Edmund Bertram

Character Analysis

The Poster-Boy for Morality

Edmund has a lot of things in common with a Greek guy named Pygmalion. In the myth, Pygmalion was a sculptor who made a piece representing his ideal woman and then fell in love with her. In a sense, Edmund, too, created his own ideal woman – Fanny – and eventually chose her over the real, complicated, and imperfect Mary. Speaking to Fanny, Edmund notes, "I am glad you saw it all as I did." The narrator adds, "Having formed her mind and gained her affections, he had a good chance of her thinking like him" (7.11-12).

Edmund is the stalwart moral character of the book – he disapproves of the play, he lectures people, he becomes a clergyman, and he's often judgmental. And yet, Edmund also acts in the play the Crawfords and Bertrams set up. His love for flawed Mary shows signs of changing him – for better or for worse, depending on your opinion – which Fanny notices to her dismay. Edmund opens himself up to someone new and different and sincerely wants to marry her. But Edmund never fully seems to be willing or able to change himself in order to compromise with Mary. Rather, he expects her to do all the changing:

The issue of all depended on one question. Did she love him well enough to forego what had used to be essential points – did she love him well enough to make them no longer essential? (26.11)

The Romantic Hero

Edmund expects Mary to change her ways for him and to conform to his idea of what is moral and right. This tension comes to a head when Mary fails to take Maria and Henry's affair as seriously as he does. He is upset that she sees the affair as simply "folly," that she expresses "no horror, […] no modest loathings" (47.18) at Maria and Henry's behavior. In fact, she's far less upset by their behavior than by the fact that they let themselves get caught. So Edmund ends their relationship. He doesn't manage to make it work with the women he really seems to love.

What's interesting is that we get very limited details about Edmund's relationship with the woman he eventually marries: Fanny. Edmund acts like an affectionate older brother to Fanny until the very end of the book, where the narrator gives us a brief paragraph about how Edmund fell in love with Fanny eventually. We hear a lot about Fanny's love for Edmund, but we don't get much of the reverse at all. And even Edmund's relationship with Mary, a much more sizeable chunk of the book, is very lacking in details. We see them together almost exclusively through Fanny's eyes, or else hear about them briefly from the narrator: "They had talked – and they had been silent – he had reasoned – she had ridiculed – and they had parted at last with mutual vexation" (28.21).
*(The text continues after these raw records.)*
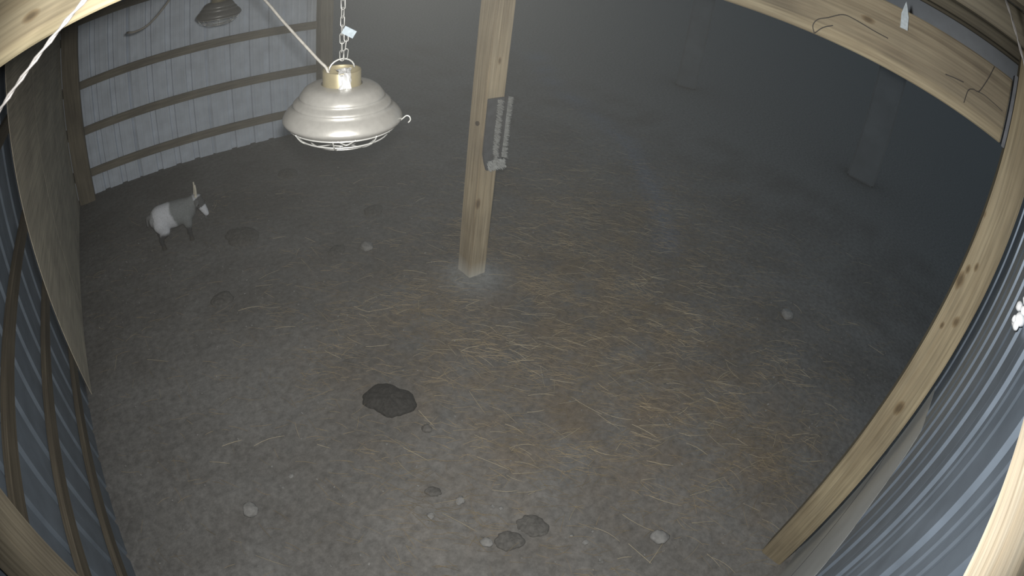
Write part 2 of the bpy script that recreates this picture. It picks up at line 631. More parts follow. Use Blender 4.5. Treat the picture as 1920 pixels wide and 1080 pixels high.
M_POSTC = wood('central_post_pine', (0.46, 0.39, 0.28), (0.27, 0.215, 0.14), knots=((0.64, -0.075, 0.055, 0.022), (1.63, -0.075, 0.0, 0.014)), base_white=0.22, seed=5)
M_POSTR = wood('right_post_pine', (0.31, 0.27, 0.19), (0.225, 0.185, 0.122), knots=((1.853, 0.044, 0.07, 0.011), (1.88, 0.016, 0.07, 0.011), (1.80, 0.055, 0.07, 0.02), (1.66, -0.01, 0.07, 0.014), (2.06, 0.07, 0.07, 0.010), (1.614, 0.035, 0.07, 0.009), (1.22, 0.0, 0.07, 0.02)), seed=9)
M_POSTL = wood('left_post_pine', (0.23, 0.205, 0.16), (0.17, 0.15, 0.115), seed=13)
centre_post = post('square pine post standing alone in the middle of the floor, whitened at its foot', 2.158, 2.622, 2.70, M_POSTC, 0.15)
right_post = post('square pine post at the right edge beside the slate ribbed wall', 2.012, -0.236, 2.80, M_POSTR, 0.14)
post('dark timber post ending the blue-grey ribbed wall behind the hanging lamp', 2.375, 5.87, 2.60, M_GIRT, 0.15)
post('corner post at the left end of the blue-grey ribbed back wall', -0.631, 5.834, 2.42, M_POSTL, 0.13, d=0.21)
post('near brown post on the left wall at the bottom left corner', -0.675, 0.735, 2.40, M_POSTL, 0.14)

# ------------------------------------------------------------------ header beam, rafters, roof
M_BEAM = wood('header_pine', (0.215, 0.19, 0.14), (0.145, 0.12, 0.086), knots=((1.15, 0.04, -0.05, 0.03), (0.62, 0.04, 0.02, 0.016)), band=-0.078, seed=21)
CHECKS = [
    [(1.9861, 0.6767, 2.301), (1.9867, 0.6893, 2.3288), (1.9861, 0.6755, 2.3593), (1.9842, 0.6352, 2.3838), (1.9817, 0.5813, 2.4185), (1.9795, 0.533, 2.4209), (1.9758, 0.4529, 2.4125), (1.9729, 0.3889, 2.4103)],
    [(1.986, 0.6744, 2.3041), (1.9848, 0.6477, 2.3369), (1.9831, 0.6106, 2.3612)],
    [(1.9615, 0.14, 2.4004), (1.9597, 0.1016, 2.4078), (1.9579, 0.0625, 2.4139)],
]
hb = bar('header_beam', (1.992, -0.142, 2.424), (2.115, 2.535, 2.424), 0.085, 0.25, M_BEAM, None, 0.005)
tag(hb, 'deep pine header beam meeting the right post below the roof', 'beam', 'header beams over the open side')
for pts in CHECKS:
    loc = [hb.matrix_world.inverted() @ Vector(p) for p in pts]
    tube('drying_check', loc, 0.0021, M_TWINE, hb, per=5, sides=5)['label'] = 'dark crack in the wood'
hb2 = bar('header_beam', (2.125, 2.71, 2.424), (2.335, 5.79, 2.424), 0.085, 0.25, M_BEAM, None, 0.005)
tag(hb2, 'pine header beam running from the central post to the back wall', 'beam', 'header beams over the open side')

SL = 0.074


def raf(y, name='rafter', parent=None, mat=M_WOOD):
    zc = 2.355 + 0.07
    return bar(name, (-0.78, y, zc - 0.78 * SL), (2.62, y, zc + 2.62 * SL), 0.04, 0.14, mat, parent)


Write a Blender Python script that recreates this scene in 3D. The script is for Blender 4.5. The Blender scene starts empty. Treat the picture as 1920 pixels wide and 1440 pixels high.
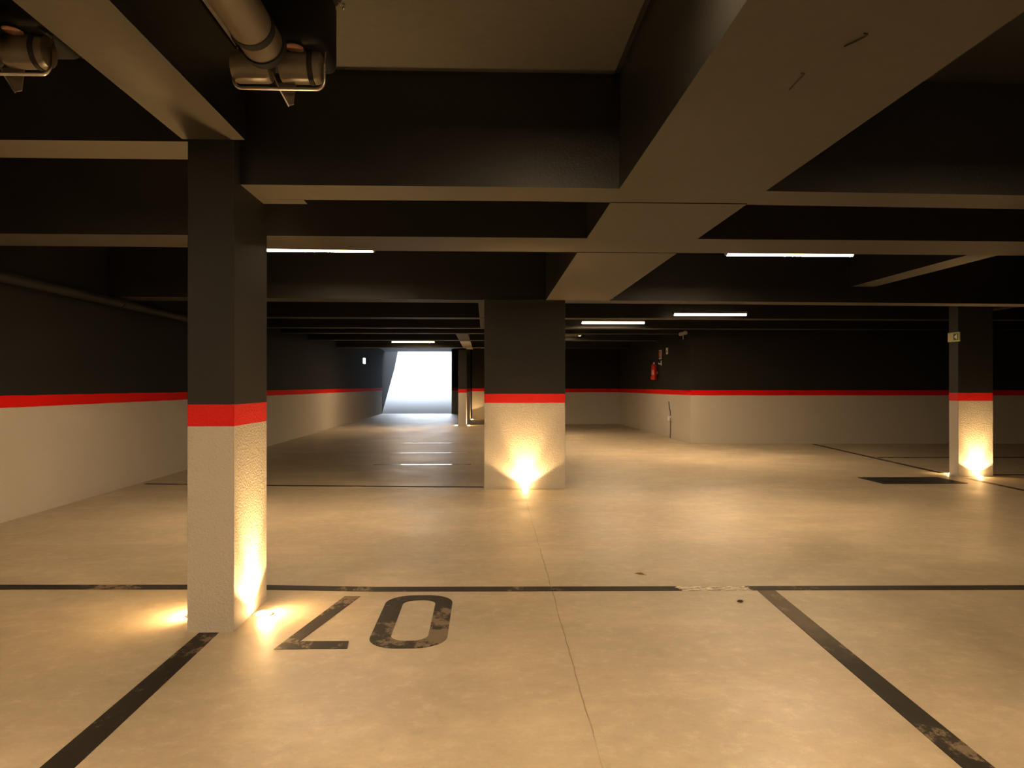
import bpy, bmesh, math, random
from mathutils import Vector, Matrix
PI = math.pi
random.seed(7)
scene = bpy.context.scene
COL = scene.collection

# ------------------------------------------------------------------ helpers
def tag(o, label=None, cat=None, group=None, kind=None):
    if label: o['label'] = label
    if cat: o['category'] = cat
    if group: o['group'] = group
    if kind: o['kind'] = kind
    return o

def obj(name, bm, mat, parent=None, smooth=False):
    bmesh.ops.recalc_face_normals(bm, faces=bm.faces)
    me = bpy.data.meshes.new(name)
    bm.to_mesh(me); bm.free()
    if smooth:
        for p in me.polygons: p.use_smooth = True
        if hasattr(me, 'set_sharp_from_angle'): me.set_sharp_from_angle(angle=math.radians(40))
    for m in (mat if isinstance(mat, list) else [mat]): me.materials.append(m)
    o = bpy.data.objects.new(name, me); COL.objects.link(o)
    if parent: o.parent = parent
    return o

def thing(name, label, cat, loc=(0, 0, 0), rotz=0.0, group=None):
    o = bpy.data.objects.new(name, None); COL.objects.link(o)
    o.empty_display_size = 0.1
    o.location = loc; o.rotation_euler = (0, 0, rotz)
    return tag(o, label, cat, group, 'thing')

def copy_tree(o, parent=None):
    c = o.copy(); COL.objects.link(c)
    if parent: c.parent = parent
    for ch in list(o.children): copy_tree(ch, c)
    return c

def add_prism(bm, poly, z0, z1):
    a = [bm.verts.new((x, y, z0)) for x, y in poly]
    b = [bm.verts.new((x, y, z1)) for x, y in poly]
    n = len(poly)
    bm.faces.new(a[::-1]); bm.faces.new(b)
    for i in range(n):
        j = (i + 1) % n
        bm.faces.new((a[i], a[j], b[j], b[i]))

def add_box(bm, x0, x1, y0, y1, z0, z1, bevel=0.0):
    t = bmesh.new()
    add_prism(t, [(x0, y0), (x1, y0), (x1, y1), (x0, y1)], z0, z1)
    if bevel:
        bmesh.ops.bevel(t, geom=list(t.edges), offset=bevel, segments=3, affect='EDGES', profile=0.5)
    merge(bm, t)

def merge(bm, t, mat=None):
    if mat is not None: t.transform(mat)
    me = bpy.data.meshes.new('tmp'); t.to_mesh(me); t.free()
    bm.from_mesh(me); bpy.data.meshes.remove(me)

def box(x0, x1, y0, y1, z0, z1, bevel=0.0):
    bm = bmesh.new(); add_box(bm, x0, x1, y0, y1, z0, z1, bevel); return bm

def prism(poly, z0, z1):
    bm = bmesh.new(); add_prism(bm, poly, z0, z1); return bm

def add_lathe(bm, prof, seg=32, mat=None):
    t = bmesh.new(); rings = []
    for r, z in prof:
        if r < 1e-6: rings.append([t.verts.new((0, 0, z))])
        else: rings.append([t.verts.new((r * math.cos(2 * PI * k / seg), r * math.sin(2 * PI * k / seg), z)) for k in range(seg)])
    for a, b in zip(rings, rings[1:]):
        for k in range(seg):
            l = (k + 1) % seg
            if len(a) == 1 and len(b) == 1: continue
            if len(a) == 1: t.faces.new((a[0], b[k], b[l]))
            elif len(b) == 1: t.faces.new((a[k], a[l], b[0]))
            else: t.faces.new((a[k], a[l], b[l], b[k]))
    merge(bm, t, mat)

def add_tube(bm, pts, r, seg=12, cap=True):
    pts = [Vector(p) for p in pts]; rings = []
    up = None
    for i, p in enumerate(pts):
        d = (pts[min(i + 1, len(pts) - 1)] - pts[max(i - 1, 0)]).normalized()
        if up is None:
            up = Vector((0, 0, 1)) if abs(d.z) < 0.9 else Vector((1, 0, 0))
        s = d.cross(up).normalized(); up = s.cross(d).normalized()
        rr = r[i] if isinstance(r, (list, tuple)) else r
        rings.append([bm.verts.new(p + rr * (math.cos(2 * PI * k / seg) * s + math.sin(2 * PI * k / seg) * up)) for k in range(seg)])
    for a, b in zip(rings, rings[1:]):
        for k in range(seg):
            l = (k + 1) % seg
            bm.faces.new((a[k], a[l], b[l], b[k]))
    if cap:
        bm.faces.new(rings[0][::-1]); bm.faces.new(rings[-1])

def tube(pts, r, seg=12):
    bm = bmesh.new(); add_tube(bm, pts, r, seg); return bm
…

Rather than hearing the full conversation, we just get a brief description of it. In a way, Edmund spends much of the novel like a square peg in a round hole. He seems to be living in two separate, parallel stories. In one story, he's the male lead who's involved in a turbulent love story with Mary. In the other story, he's supposed to be the romantic interest of our protagonist, Fanny. At times it seems that we get more interaction between Fanny and Edmund not just because the book is Fanny's story but also because that's the story that Edmund "ought to be" participating in. What complicates this further is that Edmund's romance with Mary doesn't seem like a mistake. They both seem to genuinely love each other but, in the end, their relationship comes to a very messy end. Who do you think is a better fit for Edmund: Mary or Fanny?